Of course, your main concern will be your ship, so you’ll likely accept losses if it means getting your ship pieces back. The time limit does add a real stress that can be quite off-putting to new players, but it’s far more lenient than you may think. With 30 pieces to collect, your target is to get at least one piece per day. Whilst some days require a lot of prep work making bridges or blowing up walls, there are others where you can easily collect two or three before the day ends. Even though subsequent entries in the series drop this time pressure, it does lead to the original feeling far more arcade-like in comparison – especially as the game keeps a continual tally of days taken, Pikmin lost, and so on. For me it make the main campaign far more replayable than the other entries in the series as you try to improve on your previous results.

Which is good really as doing better really is the main draw of the game when it comes to replayability. The game does feature an additional challenge mode where you have a single day to grow as many Pikmin as possible, but I never found it to be particularly engaging. It’s nice for a small dose of Pikmin without starting a whole new game, but it’s pretty pitiful when compared to the offerings in the following entries.

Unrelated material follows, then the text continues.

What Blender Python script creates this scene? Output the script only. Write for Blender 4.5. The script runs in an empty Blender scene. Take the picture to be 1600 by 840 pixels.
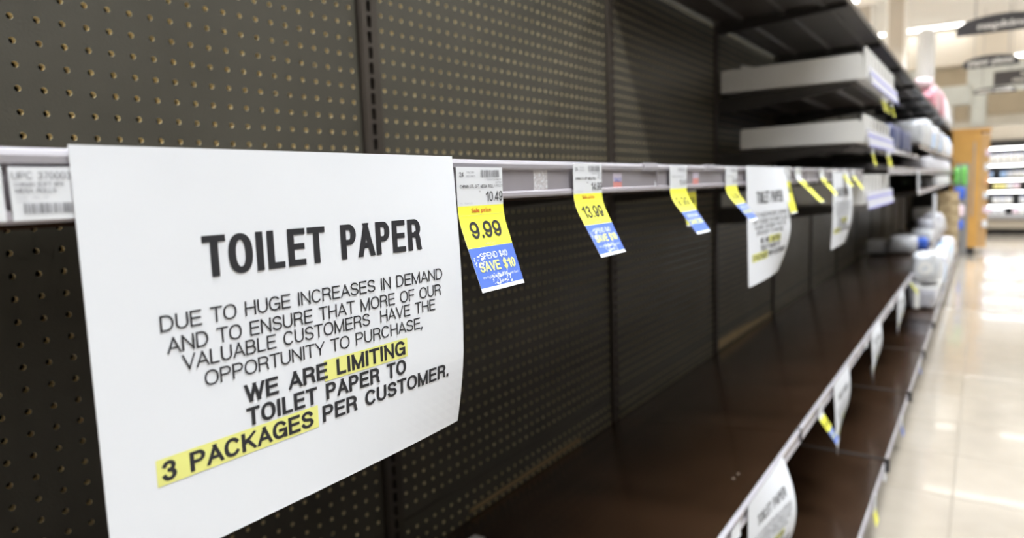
import bpy, math, random
from mathutils import Vector, Matrix
random.seed(7)
sc = bpy.context.scene
COL = sc.collection
H = 1.16                                     # lens height over the floor; X to the aisle, Y along it

# ------------------------------------------------------------------ camera
cam_d = bpy.data.cameras.new('camera'); cam = bpy.data.objects.new('camera', cam_d); COL.objects.link(cam)
F_PX, YAW, PITCH, ROLL = 1071.395, 0.6028, 0.1167, -0.0331
fw = Vector((-math.sin(YAW)*math.cos(PITCH), math.cos(YAW)*math.cos(PITCH), -math.sin(PITCH)))
r0 = Vector((math.cos(YAW), math.sin(YAW), 0)); u0 = r0.cross(fw)
rt = math.cos(ROLL)*r0 + math.sin(ROLL)*u0; up = -math.sin(ROLL)*r0 + math.cos(ROLL)*u0
cam.matrix_world = Matrix(((rt.x, up.x, -fw.x, 0), (rt.y, up.y, -fw.y, 0), (rt.z, up.z, -fw.z, H), (0, 0, 0, 1)))
cam_d.sensor_width = 36; cam_d.lens = F_PX*36/1600; cam_d.clip_start = .01; cam_d.clip_end = 100
cam_d.dof.use_dof = True; cam_d.dof.focus_distance = .50; cam_d.dof.aperture_fstop = 5.2
sc.camera = cam

# ------------------------------------------------------------------ world, exposure
w = bpy.data.worlds.new('world'); sc.world = w; w.use_nodes = True
w.node_tree.nodes['Background'].inputs[0].default_value = (.93, .97, 1, 1)
w.node_tree.nodes['Background'].inputs[1].default_value = .04
vs = sc.view_settings
vs.view_transform = 'Standard'; vs.look = 'None'; vs.gamma = 1; vs.use_curve_mapping = False
vs.exposure = 0.20
LAMP_W = 75.0                                # power of one ceiling fixture

# ------------------------------------------------------------------ materials
MATS = {}
def mat(name, col, rough=.5, metal=0, emit=0, var=0, scale=8, bump=0, bscale=60, spec=.5, trans=0, coat=0, alpha=1):
    if name in MATS: return MATS[name]
    m = bpy.data.materials.new(name); m.use_nodes = True; nt = m.node_tree; b = nt.nodes['Principled BSDF']
    b.inputs['Base Color'].default_value = (*col, 1); b.inputs['Roughness'].default_value = rough
    b.inputs['Metallic'].default_value = metal; b.inputs['Specular IOR Level'].default_value = spec
    b.inputs['Coat Weight'].default_value = coat; b.inputs['Transmission Weight'].default_value = trans
    b.inputs['Alpha'].default_value = alpha
    if emit:
        b.inputs['Emission Color'].default_value = (*col, 1); b.inputs['Emission Strength'].default_value = emit
    if var or bump:
        tc = nt.nodes.new('ShaderNodeTexCoord')
    if var:
        n = nt.nodes.new('ShaderNodeTexNoise'); n.inputs['Scale'].default_value = scale; n.inputs['Detail'].default_value = 5
        nt.links.new(tc.outputs['Object'], n.inputs['Vector'])
        r = nt.nodes.new('ShaderNodeValToRGB')
        r.color_ramp.elements[0].position = .3; r.color_ramp.elements[1].position = .7
        r.color_ramp.elements[0].color = (*[c*(1-var) for c in col], 1); r.color_ramp.elements[1].color = (*[min(1, c*(1+var)) for c in col], 1)
        nt.links.new(n.outputs['Fac'], r.inputs['Fac']); nt.links.new(r.outputs['Color'], b.inputs['Base Color'])
        rr = nt.nodes.new('ShaderNodeMapRange'); rr.inputs['To Min'].default_value = max(.02, rough*.8); rr.inputs['To Max'].default_value = min(1, rough*1.25)
        nt.links.new(n.outputs['Fac'], rr.inputs['Value']); nt.links.new(rr.outputs['Result'], b.inputs['Roughness'])
    if bump:
        n2 = nt.nodes.new('ShaderNodeTexNoise'); n2.inputs['Scale'].default_value = bscale; n2.inputs['Detail'].default_value = 3
        nt.links.new(tc.outputs['Object'], n2.inputs['Vector'])
        bp = nt.nodes.new('ShaderNodeBump'); bp.inputs['Strength'].default_value = bump; bp.inputs['Distance'].default_value = .002
        nt.links.new(n2.outputs['Fac'], bp.inputs['Height']); nt.links.new(bp.outputs['Normal'], b.inputs['Normal'])
    MATS[name] = m; return m
M_PEG = mat('brown_pegboard', (.058, .053, .040), .42, var=.10, scale=5, bump=.15, bscale=300)
M_TAN = mat('raw_hardboard', (.86, .74, .48), .8)
M_DARK = mat('dark_void', (.012, .010, .009), .8)
M_STD = mat('brown_upright', (.052, .042, .034), .38, metal=.2, var=.12, scale=12)
M_DECK = mat('brown_shelf_enamel', (.030, .0150, .0075), .22, var=.22, scale=5, bump=.10, bscale=150, coat=.15)
M_UNDER = mat('grey_brown_steel', (.085, .072, .062), .4, metal=.3, var=.15, scale=6)
M_BRK = mat('dark_bracket', (.030, .026, .023), .4, metal=.2)
M_RAIL = mat('lilac_grey_plastic', (.325, .300, .320), .30, var=.05, scale=20, spec=.6)
M_RAIL2 = mat('lilac_grey_lip', (.39, .36, .385), .24, spec=.6)
M_LIP = mat('clear_white_plastic', (.46, .44, .475), .18, spec=.6, coat=.3)
M_PAPER = mat('white_paper', (.80, .815, .855), .75, var=.015, scale=6, bump=.06, bscale=25)
M_TWHITE = mat('tag_white', (.78, .79, .82), .55)
M_YEL = mat('tag_yellow', (.90, .86, .07), .5)
M_BLUE = mat('tag_blue', (.075, .15, .52), .5)
M_INK = mat('black_ink', (.022, .022, .026), .6)
M_GINK = mat('grey_ink', (.26, .26, .28), .6)
M_LINK = mat('pale_ink', (.50, .50, .53), .6)
M_RED = mat('red_ink', (.75, .12, .04), .6)
M_HL = mat('highlighter', (.84, .83, .26), .7)
M_WINK = mat('white_ink', (.80, .84, .92), .6)
M_YINK = mat('yellow_ink', (.88, .88, .22), .6)
M_TRAY = mat('white_tray_plastic', (.90, .89, .87), .4, var=.02, scale=10)
M_STRIPE = mat('violet_stripe', (.28, .28, .72), .5)
M_WRAP = mat('white_plastic_wrap', (.74, .76, .80), .25, var=.08, scale=25, bump=.6, bscale=30, spec=.6)
M_BLUEP = mat('blue_wrap_print', (.05, .14, .62), .3, var=.1, scale=20)
M_LBLUE = mat('light_blue_wrap', (.42, .60, .88), .3, var=.15, scale=20)
M_NAVY = mat('navy_wrap', (.06, .08, .20), .3, var=.3, scale=20)
M_PINK = mat('pink_wrap', (.86, .42, .50), .35, var=.15, scale=16)
M_PPINK = mat('pale_pink_wrap', (.86, .68, .74), .35, var=.10, scale=16)
M_GREEN = mat('green_wrap', (.18, .52, .12), .35, var=.3, scale=16)
M_CARD = mat('cardboard', (.50, .38, .22), .8, var=.08, scale=14)
M_CARDD = mat('cardboard_edge', (.30, .21, .11), .8)
M_ORANGE = mat('orange_wood', (.62, .33, .08), .4, var=.08, scale=5, coat=.2)
M_GREYM = mat('grey_metal', (.38, .38, .39), .35, metal=.5)
M_TILE = [mat('beige_tile_%d' % i, c, .13, var=.05, scale=9, bump=.05, bscale=12, coat=.3) for i, c in enumerate(((.345, .30, .245), (.36, .315, .26), (.335, .288, .23)))]
M_GROUT = mat('tile_joint', (.29, .25, .20), .6)
M_CEIL = mat('ceiling_paint', (.88, .865, .84), .8, var=.02, scale=1)
M_WALL = mat('wall_paint', (.80, .77, .70), .7, var=.04, scale=2)
M_TEAL = mat('pale_teal_panel', (.78, .82, .81), .6, var=.04, scale=4)
M_BEIGE = mat('beige_panel', (.50, .43, .32), .6, var=.06, scale=4)
M_WHITE = mat('white_paint', (.82, .81, .79), .5)
M_BRIGHT = mat('bright_white', (.96, .96, .95), .4)
M_SIGN = mat('charcoal_sign', (.075, .075, .085), .45)
M_COOL = mat('cooler_black', (.03, .03, .032), .4)
M_LAMP = mat('lamp_diffuser', (1, .98, .94), .4, emit=6)
M_CLED = mat('cooler_light', (1, 1, 1), .4, emit=10)

ORD = ['first', 'second', 'third', 'fourth', 'fifth', 'sixth', 'seventh', 'eighth', 'ninth', 'tenth', 'eleventh', 'twelfth', 'thirteenth', 'fourteenth', 'fifteenth', 'sixteenth']
# ------------------------------------------------------------------ builders
ORG = {}                                     # world place of every empty
def props(o, label=None, cat=None, group=None, kind=None):
    if label: o['label'] = label
    if cat: o['category'] = cat
    if group: o['group'] = group
    if kind: o['kind'] = kind
    return o
def empty(name, loc, label, cat, group=None, kind=None, parent=None):
    o = bpy.data.objects.new(name, None); COL.objects.link(o); o.empty_display_size = .05
    o.location = loc; ORG[o.name] = Vector(loc)
    return props(o, label, cat, group, kind)
class MB:
    def __init__(s): s.v = []; s.f = []; s.m = []
    def add(s, vs_, fs, mi=0):
        k = len(s.v); s.v += [tuple(p) for p in vs_]
        s.f += [tuple(k+i for i in f) for f in fs]; s.m += [mi]*len(fs); return s
    def box(s, x0, x1, y0, y1, z0, z1, mi=0):
        return s.add([(x0, y0, z0), (x1, y0, z0), (x1, y1, z0), (x0, y1, z0), (x0, y0, z1), (x1, y0, z1), (x1, y1, z1), (x0, y1, z1)],
                     [(0, 3, 2, 1), (4, 5, 6, 7), (0, 1, 5, 4), (1, 2, 6, 5), (2, 3, 7, 6), (3, 0, 4, 7)], mi)
    def prof(s, pts, y0, y1, mi=0):          # (x, z) outline swept along Y
        n = len(pts); vs_ = [(x, y0, z) for x, z in pts] + [(x, y1, z) for x, z in pts]
        fs = [(i, (i+1) % n, n+(i+1) % n, n+i) for i in range(n)] + [tuple(range(n))[::-1], tuple(range(n, 2*n))]
        return s.add(vs_, fs, mi)
    def profx(s, pts, x0, x1, mi=0):         # (y, z) outline swept along X
        n = len(pts); vs_ = [(x0, y, z) for y, z in pts] + [(x1, y, z) for y, z in pts]
        fs = [(i, (i+1) % n, n+(i+1) % n, n+i) for i in range(n)] + [tuple(range(n))[::-1], tuple(range(n, 2*n))]
        return s.add(vs_, fs, mi)
    def cyl(s, c, r, z0, z1, n=20, mi=0, r1=None):
        r1 = r if r1 is None else r1
        vs_ = [(c[0]+r*math.cos(a*2*math.pi/n), c[1]+r*math.sin(a*2*math.pi/n), z0) for a in range(n)] + \
              [(c[0]+r1*math.cos(a*2*math.pi/n), c[1]+r1*math.sin(a*2*math.pi/n), z1) for a in range(n)]
        return s.add(vs_, [(i, (i+1) % n, n+(i+1) % n, n+i) for i in range(n)] + [tuple(range(n))[::-1], tuple(range(n, 2*n))], mi)
    def mesh(s, name, mats, org=(0, 0, 0), smooth=False):
        ox, oy, oz = org
        me = bpy.data.meshes.new(name); me.from_pydata([(x-ox, y-oy, z-oz) for x, y, z in s.v], [], s.f)
        for m_ in (mats if isinstance(mats, (list, tuple)) else [mats]): me.materials.append(m_)
        me.polygons.foreach_set('material_index', s.m)
        if smooth: me.polygons.foreach_set('use_smooth', [True]*len(s.f))
        me.update(); return me
    def build(s, name, mats, parent=None, smooth=False, bevel=0, **kw):
        if parent is not None: org = ORG[parent.name]
        else:
            xs = [p[0] for p in s.v]; ys = [p[1] for p in s.v]; zs = [p[2] for p in s.v]
            org = Vector(((min(xs)+max(xs))/2, (min(ys)+max(ys))/2, min(zs)))
        o = bpy.data.objects.new(name, s.mesh(name, mats, org, smooth)); COL.objects.link(o)
        if parent is not None: o.parent = parent; ORG[o.name] = org
        else: o.location = org; ORG[o.name] = org
        if bevel:
            b = o.modifiers.new('bevel', 'BEVEL'); b.width = bevel; b.segments = 2; b.limit_method = 'ANGLE'
        return props(o, **kw)
def link_copy(src, parent, loc=(0, 0, 0)):
    c = src.copy(); COL.objects.link(c); c.parent = parent; c.location = loc; ORG[c.name] = ORG[parent.name]; return c
KIDS = {}
def copy_tree(o, loc, label=None, group=None):
    r = o.copy(); COL.objects.link(r); r.location = loc; ORG[r.name] = Vector(loc)
    if label: r['label'] = label
    if group: r['group'] = group
    for ch in list(o.children):
        c = ch.copy(); COL.objects.link(c); c.parent = r
        for g in list(ch.children):
            d = g.copy(); COL.objects.link(d); d.parent = c
    return r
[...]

You may be wondering why I’ve barely touched on the specifics of this Switch version and how it differs from the original, and that’s really because it hasn’t been altered all that much. The visuals have been upscaled to HD, which does make it look especially nice, and they’ve even added motion control support reminiscent of the Wii version, but there’s really nothing else here to note.

But then, the game doesn’t really need anything more either.


The original Pikmin is considered a classic for good reason. It’s tight gameplay mixed with fantastic world and creature design make it an absolute joy to play. Nintendo made the right move making this first entry available for newcomers to the series, and hopefully it results in more people discovering just how fantastic the series is.